Some of the sharpest minds in the world of international credit management recently gathered at the Drake Hotel in Chicago, IL for FCIB's International Credit Executives (I.C.E.) conference. Attendees were treated to a wealth of rich networking opportunities in the Drake's elegant facilities as well as the top-grade educational opportunities FCIB is known for.

This year's keynote speaker was John Caslione, president, founder and CEO of GCS Business Capital LLC and co-author of Chaotics: The Business of Managing in the Age of Turbulence, which is set for release next month. In his presentation, which was named after his highly anticipated book, Caslione discussed why the effects of the current recession will be felt for years after it officially ends. "These trends are converging and the rules are changing dramatically in ways that a lot of us may not realize yet," he said. "The world economy has entered a new economic stage: from normality to turbulence. This turbulence is going to beget something called chaos." Caslione noted that the new normality for the global economy will be less predictable and that, in future turbulent times, management and company mistakes won't be so easy to live down and their effects will be magnified.

As far as the causes for this noted shift away from normal economic cycles, Caslione pointed to global economic interconnectivity, a noted rise in protectionist sentiment and short-sighted management policies. "One of the problems we've had is that we've pursued short-term profitability too fast and for too long," he said. "We are negligent to make the short-term investments now to build a strong company for the long-term. We were trying to push too aggressive a growth too fast and the system buckled."

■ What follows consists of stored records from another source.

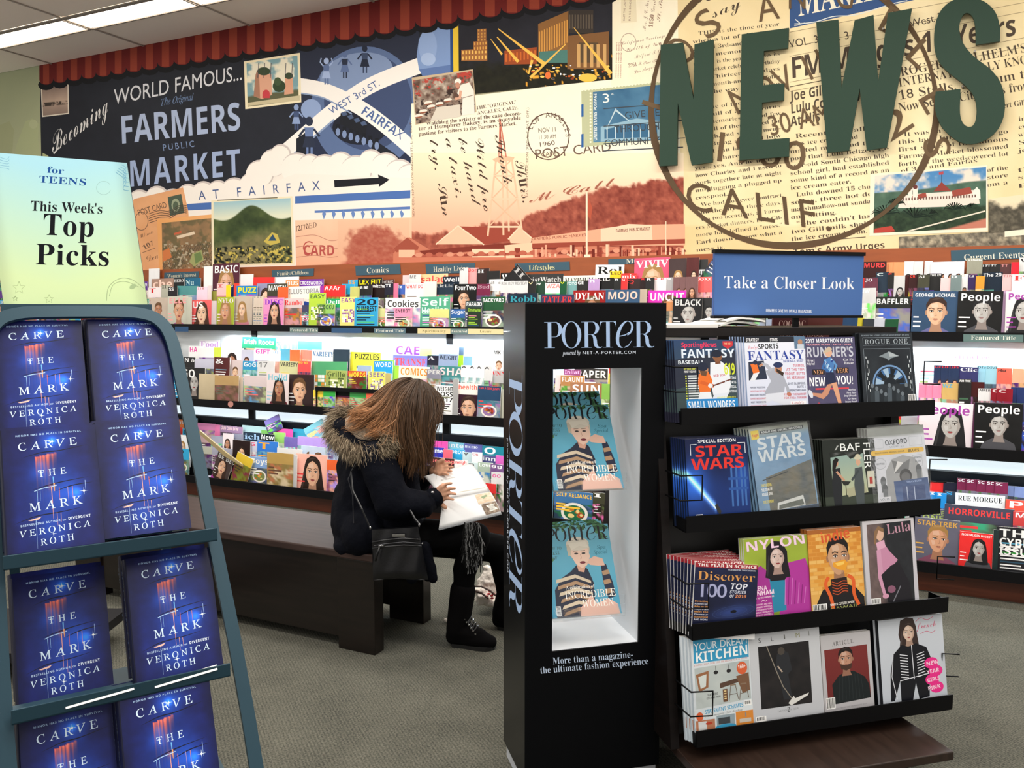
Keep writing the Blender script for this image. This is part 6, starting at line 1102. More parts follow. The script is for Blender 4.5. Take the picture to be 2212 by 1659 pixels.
# ================================================================== covers of the magazine stand (100 wide, y down)
def bars(a, x, y, w, h=9): a.rect(x, y, x + w, y + h, 'f6f6f4'); [a.rect(x + 1 + i * (w - 2) / 9, y + 1, x + 1 + i * (w - 2) / 9 + (w / 22 if i % 3 else w / 14), y + h - 2, '1c1c1c', up=i == 0) for i in range(9)]
def bg(a, H, fn, nx=40, ny=52): a.grid([(0, 0), (100, 0), (100, H), (0, H)], nx, ny, fn); return a
H = 128
def cv_sporting():
    a = bg(Art(), H, lambda p, q: mixc('2c4468', '3a4a4c', q * 1.2 + .5 * (fbm(p * 100, q * 128, 22, 3) - .5)))
    a.quad([(0, 34), (100, 20), (100, 60), (0, 86)], '2a3040'); a.text('SportingNews', 12, 12, 70, 12, 8, 'e8365a', 'b'); a.poly([(80, 2), (97, 2), (97, 10), (88, 16), (80, 10)], 'c9333c'); a.text('THE NO.1', 82, 8, 95, 8, 3, 'f4d9a0')
    a.text('FANTASY', 10, 31, 99, 31, 15, 'dfeaf6', 'b'); a.text('BASEBALL', 5, 42, 48, 42, 6.5, 'e8f0f8', 'b'); a.text('2017 MOCK DRAFT', 14, 52, 34, 52, 3, 'd8e04a'); a.text('FIRST ROUND', 14, 57, 34, 57, 3.4, 'f4f4f4')
    for i in range(12): a.ell(17, 63 + i * 4.4, 1.3, 1.3, 'd8e04a', n=8, up=i == 0); a.rect(20, 61.8 + i * 4.4, 36 + (i * 7 % 6), 64 + i * 4.4, 'dfe6ea', up=False)
    a.poly([(58, 40), (76, 38), (88, 50), (90, 80), (84, 98), (60, 98), (56, 70)], 'e6eaf2'); a.poly([(62, 96), (86, 94), (78, 112), (60, 120), (44, 118), (58, 104)], 'dde3ee'); a.poly([(66, 36), (74, 36), (75, 42), (66, 43)], '7a4c34'); a.ell(70, 30, 7.5, 9, '8a5a3e', n=18); a.ell(69, 24, 9, 7, '1e2436', n=18); a.poly([(62, 26), (58, 29), (72, 29), (78, 25)], '1e2436'); a.text('RED SOX', 62, 66, 82, 64, 4, 'c02c3c', 'b')
    a.poly([(38, 60), (54, 56), (60, 72), (54, 96), (38, 92), (36, 76)], 'e8732c'); a.ell(46, 52, 8, 10, 'c08a66', n=16); a.ell(45, 47, 9, 8, '20283c', n=16); a.poly([(40, 54), (52, 55), (50, 64), (42, 62)], '6a4a34'); a.poly([(38, 92), (56, 92), (60, 118), (32, 118)], 'e8ecf0'); a.line([(40, 74), (62, 82)], 6, 'd8632a'); a.line([(58, 82), (92, 70)], 2.4, '6a3424'); a.ell(56, 81, 4, 4, 'e8e8ea', n=10)
    a.text('619', 80, 62, 98, 62, 20, 'd6e436', 'b'); 
    for i, t in enumerate(('SCOUTING', 'REPORTS', 'STATISTICAL', 'PROJECTIONS')): a.text(t, 80, 70 + i * 8, 99, 70 + i * 8, 4.4, 'e8eef4', 'b')
    a.text('JOSE ALTUVE - MOOKIE BETTS', 66, 104, 97, 103, 2.6, 'd8e04a'); a.rect(16, 104, 100, 124, '2a86c8'); a.text('SMALL WONDERS', 18, 121, 95, 121, 13, 'eef6fc', 'b'); bars(a, 18, 125.5, 14, 2.4); return a
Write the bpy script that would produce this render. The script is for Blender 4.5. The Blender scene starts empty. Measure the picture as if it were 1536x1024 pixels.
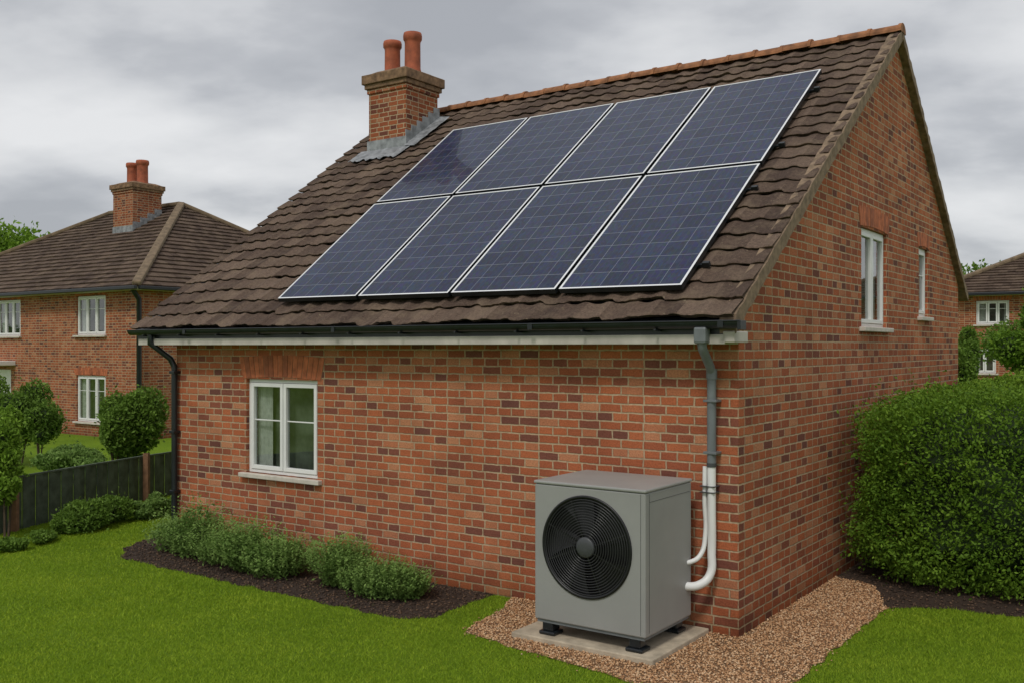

Other presentations reiterated, and questioned, some of Caslione's suggestions, giving the conference's program an exciting sense of back-and-forth and illustrating how complex a task it is to define the current crisis and how best to move forward. Chris Kuehl, NACM's economist and managing director of Armada Corporate Intelligence, moderated "The Big FCIB World Economic Debate—How Deep and How Long?" with panelists, Darin Narayana, chairman and co-founder of ANSRSource, Byron Shoulton, vice president, international economist at FCIA Management Co., Inc., and John Walsh, vice president at International Banking Group-U.S. Bank. The discussion between the four speakers was lively and collegial, eliciting much in the form of audience participation. Other sessions were just as interactive, offering attendees thorough discussions on bankruptcy systems around the globe, best practices for risk management during a global credit crisis from best-in-class credit and collection practitioners, region-by-region analyses of market conditions and an annual roundtable forum that provided answers to the attendees' pre-submitted questions.

Through the generosity of the event's sponsors, several networking events were also offered, including a cocktail hour, networking lunch and dinner at the world famous Drake Bros. restaurant.